Thursday, April 8, 2004


And now, a word from our Dear Leader...



Quagmire

Shiite rebels in control

"The battle for this Sunni Muslim stronghold continued for a fourth day Thursday, and five more U.S. troops were reported killed. In Iraq's south, militiamen loyal to an anti-U.S. Shiite cleric controlled large swaths of three cities."

That's 40 U.S. soldiers killed this week. Let's express that as a ratio of U.S. deaths per weapon of mass destruction confiscated. Oh yeah, you can't divide by zero.

Yay!

Verizon to offer the Treo 600 From Engadget
They haven't said anything official yet, and there's nothing more than a "Coming Soon" on their homepage, but we have some good news that we think is going to make a lot of people happy: Verizon Wireless is finally going to carry the Treo 600. And it sure took them long enough, too. Sprint was offering the phone nearly six months ago, and we'd almost thought that Verizon was going to skip the Treo 600 altogether and just wait for the 610 to come out.

Wednesday, April 7, 2004

Anti-U.S. Uprising Widens in Iraq; Marines Push Deeper Into Fallujah

I can't wait until Ann Coulter, Rush Limbaugh, Fox News and all their acolytes start blaming Demoncrats bad attittude for this miserable failure. In other words, we didn't clap our hands hard enough, so Tinkerbell died.

Audio Codec Quality Shootout

This taste test by Extreme Tech makes me feel a little better about my hard-thought decision a few months ago to encode and store all of my CDs in WMA format instead of MP3. Everything I'd read said WMA (Series 9) was better, but I worried about compatibility issues: a lot of devices support WMA, but nearly everything supports MP3. What if I ever wanted to buy an iPod?

The clincher for me was Windows Media Player's automatic song-organizing and downsampling abilities. It fetches album art in the background and integrates that info into Windows native file system -- unlike Apple's iTunes, win which you have to open an application to get all the relevant info. The downsampling feature means it can shrink files on the fly while transferring them to a portable audio device.

Well as it turns out, the Media Player can do that with MP3s, too. And that made me wonder if I made the right choice going with WMA. Apparently, I did. Now, if only Apple would back down and let the iPod play WMA files.

(I expected a deluge of angry comments from Mac fans on the article, but several posters make some valid criticism of the article's methodology.)

Maybe Bush is a uniter after all...

Muslim rivals unite in Baghdad uprising

Tuesday, April 6, 2004

More flowers of welcome from the Iraqis

12 Marines killed in new fighting

I'm guessing the Bush campaign will be trotting out those "Mission Accomplished" photos anytime soon. It's time to fire Don Rumsfield and send in more troops. There's no realistic way to pull out of Bush's mistake now, so we need to suck it up and do the job right.

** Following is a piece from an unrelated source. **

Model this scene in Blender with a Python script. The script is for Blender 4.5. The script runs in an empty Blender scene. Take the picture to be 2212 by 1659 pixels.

And of course, fire Bush in November.

Monday, April 5, 2004

What if...

I'm doing research for a story I'm doing on the 40th anniversary of the mainframe computer and came across an interesting tidbit: IBM in the late 1970s was toying with the idea of rebranding Atari computers to create a PC line -- it's attempt to take on these crazy Apple IIs and TRS 80s that were so popular at the time.

IBM's executive council rejected the idea, and as we all know, IBM built its own PC line, albeit using off-the-shelf components. The rest is history. (In a last gasp, Atari would eventually develop its own line of IBM-compatible PCs.)

I can't help thinking whether the Atari platform would have become standard had IBM had gone ahead with the idea. Would the platform, which would presumably be harder to clone, have become so dominant? Would Motorola (which made the chip) be the dominant CPU maker rather than Intel? Given my experience with Atari, would I have become a programmer instead of a journalist?

Sunday, April 4, 2004

Did someone say 'quagmire?'

Rioting sweeps Iraqi cities; 8 U.S. soldiers killed

Now that the Shia hate us along with the Sunni, the only group left to alienate are the Kurds.